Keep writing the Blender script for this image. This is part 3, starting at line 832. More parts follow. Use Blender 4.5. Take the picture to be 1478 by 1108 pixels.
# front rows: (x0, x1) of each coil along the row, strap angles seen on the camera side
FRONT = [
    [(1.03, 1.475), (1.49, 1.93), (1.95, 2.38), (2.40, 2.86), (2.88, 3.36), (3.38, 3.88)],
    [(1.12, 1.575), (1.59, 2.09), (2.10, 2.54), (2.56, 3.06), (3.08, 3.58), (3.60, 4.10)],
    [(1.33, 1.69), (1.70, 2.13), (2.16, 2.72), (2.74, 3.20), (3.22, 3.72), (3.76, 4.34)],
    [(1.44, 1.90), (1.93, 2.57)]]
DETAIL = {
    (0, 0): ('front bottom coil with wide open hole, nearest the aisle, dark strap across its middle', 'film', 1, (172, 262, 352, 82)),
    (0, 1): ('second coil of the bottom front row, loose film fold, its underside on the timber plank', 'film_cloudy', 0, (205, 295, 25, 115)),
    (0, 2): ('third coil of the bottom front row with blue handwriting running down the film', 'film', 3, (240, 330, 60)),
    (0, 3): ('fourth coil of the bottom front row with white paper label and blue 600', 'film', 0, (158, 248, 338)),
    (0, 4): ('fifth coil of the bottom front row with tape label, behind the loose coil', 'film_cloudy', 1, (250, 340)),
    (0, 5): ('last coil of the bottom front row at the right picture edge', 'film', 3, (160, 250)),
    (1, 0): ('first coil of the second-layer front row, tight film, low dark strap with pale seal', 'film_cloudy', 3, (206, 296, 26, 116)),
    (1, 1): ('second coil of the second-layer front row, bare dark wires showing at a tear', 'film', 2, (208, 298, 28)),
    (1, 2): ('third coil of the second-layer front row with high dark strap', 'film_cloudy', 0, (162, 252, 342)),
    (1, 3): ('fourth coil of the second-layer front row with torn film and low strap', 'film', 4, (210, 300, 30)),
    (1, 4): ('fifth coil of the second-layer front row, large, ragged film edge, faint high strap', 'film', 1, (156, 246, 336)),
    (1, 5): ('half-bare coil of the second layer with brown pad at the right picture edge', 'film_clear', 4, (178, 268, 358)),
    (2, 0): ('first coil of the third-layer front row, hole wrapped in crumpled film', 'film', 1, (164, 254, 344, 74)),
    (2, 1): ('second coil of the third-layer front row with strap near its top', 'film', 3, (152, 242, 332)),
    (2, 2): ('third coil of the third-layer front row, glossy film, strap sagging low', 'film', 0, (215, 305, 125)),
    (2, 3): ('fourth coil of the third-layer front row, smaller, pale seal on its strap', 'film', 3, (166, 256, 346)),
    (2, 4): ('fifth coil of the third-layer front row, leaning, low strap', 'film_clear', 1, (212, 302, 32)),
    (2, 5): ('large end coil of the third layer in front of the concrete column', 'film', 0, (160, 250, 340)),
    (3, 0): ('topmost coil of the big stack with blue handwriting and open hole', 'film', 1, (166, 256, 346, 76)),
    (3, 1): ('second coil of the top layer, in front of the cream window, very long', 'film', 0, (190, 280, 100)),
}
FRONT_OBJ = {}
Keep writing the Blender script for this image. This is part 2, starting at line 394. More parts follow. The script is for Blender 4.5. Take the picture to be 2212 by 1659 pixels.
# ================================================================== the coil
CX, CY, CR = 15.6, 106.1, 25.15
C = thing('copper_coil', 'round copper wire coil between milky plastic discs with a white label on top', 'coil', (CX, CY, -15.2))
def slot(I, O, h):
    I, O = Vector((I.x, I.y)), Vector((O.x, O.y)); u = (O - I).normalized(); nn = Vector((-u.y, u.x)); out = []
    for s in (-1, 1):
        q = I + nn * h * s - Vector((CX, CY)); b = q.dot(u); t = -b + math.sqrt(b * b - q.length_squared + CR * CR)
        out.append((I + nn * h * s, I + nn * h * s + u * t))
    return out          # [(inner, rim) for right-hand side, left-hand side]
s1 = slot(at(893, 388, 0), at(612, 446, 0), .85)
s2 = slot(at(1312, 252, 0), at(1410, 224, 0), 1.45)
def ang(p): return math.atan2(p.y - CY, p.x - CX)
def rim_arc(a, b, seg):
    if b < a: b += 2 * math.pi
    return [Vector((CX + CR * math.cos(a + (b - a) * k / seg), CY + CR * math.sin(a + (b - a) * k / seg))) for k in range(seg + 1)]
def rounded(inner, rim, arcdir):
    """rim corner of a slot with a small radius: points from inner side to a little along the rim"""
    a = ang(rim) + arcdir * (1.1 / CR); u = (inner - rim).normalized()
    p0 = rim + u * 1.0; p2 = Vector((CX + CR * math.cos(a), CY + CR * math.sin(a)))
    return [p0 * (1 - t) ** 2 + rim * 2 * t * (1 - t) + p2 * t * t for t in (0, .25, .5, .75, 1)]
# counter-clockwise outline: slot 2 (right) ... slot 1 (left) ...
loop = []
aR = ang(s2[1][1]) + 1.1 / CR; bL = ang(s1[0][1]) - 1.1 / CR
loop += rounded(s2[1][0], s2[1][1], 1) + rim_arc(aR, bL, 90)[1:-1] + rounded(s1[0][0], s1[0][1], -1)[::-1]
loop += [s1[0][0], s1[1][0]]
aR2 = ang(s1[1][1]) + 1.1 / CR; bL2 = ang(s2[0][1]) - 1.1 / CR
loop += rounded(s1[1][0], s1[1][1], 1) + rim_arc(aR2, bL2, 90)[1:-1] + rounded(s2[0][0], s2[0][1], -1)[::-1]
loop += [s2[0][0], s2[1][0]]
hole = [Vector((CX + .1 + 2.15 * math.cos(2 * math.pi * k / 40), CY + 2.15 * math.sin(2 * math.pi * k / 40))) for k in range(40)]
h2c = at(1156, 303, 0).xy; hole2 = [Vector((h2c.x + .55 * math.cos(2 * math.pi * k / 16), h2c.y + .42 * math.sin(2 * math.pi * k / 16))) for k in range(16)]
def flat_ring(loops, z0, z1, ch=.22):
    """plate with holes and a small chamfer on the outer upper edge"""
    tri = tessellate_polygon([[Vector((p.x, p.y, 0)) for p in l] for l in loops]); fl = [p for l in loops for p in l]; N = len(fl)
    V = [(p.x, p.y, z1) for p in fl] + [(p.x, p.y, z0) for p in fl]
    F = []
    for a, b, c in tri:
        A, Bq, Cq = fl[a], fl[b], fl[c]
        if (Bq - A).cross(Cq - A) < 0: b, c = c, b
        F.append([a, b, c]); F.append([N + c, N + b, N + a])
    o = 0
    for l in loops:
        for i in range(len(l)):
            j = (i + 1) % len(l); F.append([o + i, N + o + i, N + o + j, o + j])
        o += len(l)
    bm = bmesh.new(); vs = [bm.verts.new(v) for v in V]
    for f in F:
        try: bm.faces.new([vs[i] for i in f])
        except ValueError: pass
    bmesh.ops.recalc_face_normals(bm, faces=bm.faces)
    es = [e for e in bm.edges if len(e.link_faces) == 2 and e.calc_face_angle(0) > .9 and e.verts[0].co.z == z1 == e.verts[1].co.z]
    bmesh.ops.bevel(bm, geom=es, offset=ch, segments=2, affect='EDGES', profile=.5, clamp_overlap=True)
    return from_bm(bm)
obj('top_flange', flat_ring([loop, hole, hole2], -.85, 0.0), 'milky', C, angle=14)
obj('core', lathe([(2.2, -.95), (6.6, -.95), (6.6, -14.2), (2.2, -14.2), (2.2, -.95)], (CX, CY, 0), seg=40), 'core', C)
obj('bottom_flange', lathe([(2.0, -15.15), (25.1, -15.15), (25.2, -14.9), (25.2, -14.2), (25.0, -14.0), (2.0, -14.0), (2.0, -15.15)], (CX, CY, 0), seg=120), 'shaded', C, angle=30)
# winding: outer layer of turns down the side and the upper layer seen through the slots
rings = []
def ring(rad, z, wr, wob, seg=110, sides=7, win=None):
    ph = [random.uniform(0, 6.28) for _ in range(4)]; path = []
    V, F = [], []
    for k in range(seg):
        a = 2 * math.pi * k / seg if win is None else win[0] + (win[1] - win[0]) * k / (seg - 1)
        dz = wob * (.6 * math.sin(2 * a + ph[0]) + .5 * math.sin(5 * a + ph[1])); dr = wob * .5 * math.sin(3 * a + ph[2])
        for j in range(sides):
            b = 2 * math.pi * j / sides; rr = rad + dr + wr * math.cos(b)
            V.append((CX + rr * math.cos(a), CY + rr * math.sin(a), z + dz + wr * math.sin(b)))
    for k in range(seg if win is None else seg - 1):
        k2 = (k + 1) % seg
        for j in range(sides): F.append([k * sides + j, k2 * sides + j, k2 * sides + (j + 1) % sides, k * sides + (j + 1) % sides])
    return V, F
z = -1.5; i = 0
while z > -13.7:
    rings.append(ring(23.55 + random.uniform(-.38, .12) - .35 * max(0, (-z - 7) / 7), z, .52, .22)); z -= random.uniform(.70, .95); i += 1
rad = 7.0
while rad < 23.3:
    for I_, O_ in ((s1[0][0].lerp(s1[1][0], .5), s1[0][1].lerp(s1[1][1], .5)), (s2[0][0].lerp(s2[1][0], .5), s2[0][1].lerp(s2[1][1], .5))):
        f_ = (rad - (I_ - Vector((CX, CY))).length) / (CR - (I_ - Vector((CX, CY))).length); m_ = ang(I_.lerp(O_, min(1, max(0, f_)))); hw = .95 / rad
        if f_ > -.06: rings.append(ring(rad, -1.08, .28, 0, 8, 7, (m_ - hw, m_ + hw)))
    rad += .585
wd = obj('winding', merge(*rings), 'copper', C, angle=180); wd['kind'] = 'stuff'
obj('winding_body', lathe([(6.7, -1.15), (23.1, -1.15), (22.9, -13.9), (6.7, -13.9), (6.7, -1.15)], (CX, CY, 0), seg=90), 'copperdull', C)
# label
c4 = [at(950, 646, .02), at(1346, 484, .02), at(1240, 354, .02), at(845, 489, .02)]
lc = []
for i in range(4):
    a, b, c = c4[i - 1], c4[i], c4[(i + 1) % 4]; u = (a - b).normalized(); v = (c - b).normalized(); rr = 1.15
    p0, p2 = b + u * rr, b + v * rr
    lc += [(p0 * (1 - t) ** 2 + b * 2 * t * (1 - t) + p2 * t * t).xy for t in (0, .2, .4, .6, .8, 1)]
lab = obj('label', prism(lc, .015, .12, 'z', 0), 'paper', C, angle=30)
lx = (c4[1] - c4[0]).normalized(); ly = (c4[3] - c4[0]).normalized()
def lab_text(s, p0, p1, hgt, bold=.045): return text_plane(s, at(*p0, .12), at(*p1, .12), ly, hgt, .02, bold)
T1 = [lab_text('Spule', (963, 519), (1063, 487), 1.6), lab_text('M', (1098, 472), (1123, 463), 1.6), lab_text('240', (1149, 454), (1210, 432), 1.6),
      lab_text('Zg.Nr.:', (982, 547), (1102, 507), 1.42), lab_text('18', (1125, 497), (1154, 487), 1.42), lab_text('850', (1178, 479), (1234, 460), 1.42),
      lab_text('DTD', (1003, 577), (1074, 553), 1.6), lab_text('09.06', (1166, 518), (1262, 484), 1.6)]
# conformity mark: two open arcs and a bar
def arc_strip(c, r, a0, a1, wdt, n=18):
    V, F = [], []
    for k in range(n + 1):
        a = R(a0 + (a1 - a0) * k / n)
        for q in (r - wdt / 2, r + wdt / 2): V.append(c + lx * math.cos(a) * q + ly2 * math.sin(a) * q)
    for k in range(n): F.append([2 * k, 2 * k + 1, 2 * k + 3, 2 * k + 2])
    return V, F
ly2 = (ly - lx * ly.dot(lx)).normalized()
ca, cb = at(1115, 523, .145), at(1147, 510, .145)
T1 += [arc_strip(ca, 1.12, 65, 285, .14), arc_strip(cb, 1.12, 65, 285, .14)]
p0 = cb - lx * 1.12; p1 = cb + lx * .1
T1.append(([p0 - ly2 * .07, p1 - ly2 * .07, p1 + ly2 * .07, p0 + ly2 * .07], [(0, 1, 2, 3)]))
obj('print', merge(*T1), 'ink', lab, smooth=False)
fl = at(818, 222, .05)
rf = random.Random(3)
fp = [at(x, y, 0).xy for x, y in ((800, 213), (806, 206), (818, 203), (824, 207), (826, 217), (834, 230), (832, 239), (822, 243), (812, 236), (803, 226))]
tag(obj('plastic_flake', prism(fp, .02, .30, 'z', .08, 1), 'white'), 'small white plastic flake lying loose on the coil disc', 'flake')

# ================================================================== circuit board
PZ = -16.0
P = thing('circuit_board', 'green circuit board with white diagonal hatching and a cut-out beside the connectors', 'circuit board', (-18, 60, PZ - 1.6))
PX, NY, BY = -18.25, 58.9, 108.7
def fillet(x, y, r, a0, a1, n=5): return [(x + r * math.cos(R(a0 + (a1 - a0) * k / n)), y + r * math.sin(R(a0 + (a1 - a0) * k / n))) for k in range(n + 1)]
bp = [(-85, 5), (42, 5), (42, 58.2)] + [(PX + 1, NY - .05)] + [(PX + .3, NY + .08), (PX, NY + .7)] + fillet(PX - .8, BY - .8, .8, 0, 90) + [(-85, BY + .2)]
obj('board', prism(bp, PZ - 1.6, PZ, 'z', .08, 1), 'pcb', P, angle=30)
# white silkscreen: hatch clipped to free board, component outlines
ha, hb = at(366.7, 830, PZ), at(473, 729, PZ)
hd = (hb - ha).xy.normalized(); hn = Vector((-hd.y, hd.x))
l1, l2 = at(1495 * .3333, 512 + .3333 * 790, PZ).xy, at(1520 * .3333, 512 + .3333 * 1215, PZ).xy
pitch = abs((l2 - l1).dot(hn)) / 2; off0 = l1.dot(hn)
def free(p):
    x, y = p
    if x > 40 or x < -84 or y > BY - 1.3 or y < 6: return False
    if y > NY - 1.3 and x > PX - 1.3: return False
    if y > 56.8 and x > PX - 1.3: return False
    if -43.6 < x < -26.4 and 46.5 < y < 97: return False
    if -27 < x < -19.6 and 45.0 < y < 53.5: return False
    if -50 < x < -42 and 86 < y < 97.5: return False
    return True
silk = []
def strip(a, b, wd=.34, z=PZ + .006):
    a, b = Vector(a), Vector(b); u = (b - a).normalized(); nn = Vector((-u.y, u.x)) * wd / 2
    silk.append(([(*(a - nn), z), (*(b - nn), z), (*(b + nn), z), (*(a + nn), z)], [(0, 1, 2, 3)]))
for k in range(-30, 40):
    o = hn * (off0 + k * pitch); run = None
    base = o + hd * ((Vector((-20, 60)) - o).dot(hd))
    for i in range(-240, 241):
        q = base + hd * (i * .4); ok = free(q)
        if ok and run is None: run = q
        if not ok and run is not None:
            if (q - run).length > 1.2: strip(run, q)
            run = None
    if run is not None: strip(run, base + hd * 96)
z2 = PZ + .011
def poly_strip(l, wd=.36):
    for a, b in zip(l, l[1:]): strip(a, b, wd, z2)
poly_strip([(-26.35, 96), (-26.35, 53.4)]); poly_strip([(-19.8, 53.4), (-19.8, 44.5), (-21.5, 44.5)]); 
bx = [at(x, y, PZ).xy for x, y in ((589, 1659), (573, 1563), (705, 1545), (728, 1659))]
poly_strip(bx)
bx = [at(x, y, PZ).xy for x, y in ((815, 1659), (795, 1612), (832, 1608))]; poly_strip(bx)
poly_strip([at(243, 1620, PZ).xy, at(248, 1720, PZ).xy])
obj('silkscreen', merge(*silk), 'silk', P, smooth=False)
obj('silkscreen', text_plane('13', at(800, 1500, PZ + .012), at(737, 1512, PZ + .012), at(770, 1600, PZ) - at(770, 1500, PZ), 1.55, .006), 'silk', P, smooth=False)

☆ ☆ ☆

» Work instructions:
Return a copy of every line that includes the word "picture".

» Reply:
Keep writing the Blender script for this image. This is part 3, starting at line 832. More parts follow. Use Blender 4.5. Take the picture to be 1478 by 1108 pixels.
    (0, 5): ('last coil of the bottom front row at the right picture edge', 'film', 3, (160, 250)),
    (1, 5): ('half-bare coil of the second layer with brown pad at the right picture edge', 'film_clear', 4, (178, 268, 358)),
Keep writing the Blender script for this image. This is part 2, starting at line 394. More parts follow. The script is for Blender 4.5. Take the picture to be 2212 by 1659 pixels.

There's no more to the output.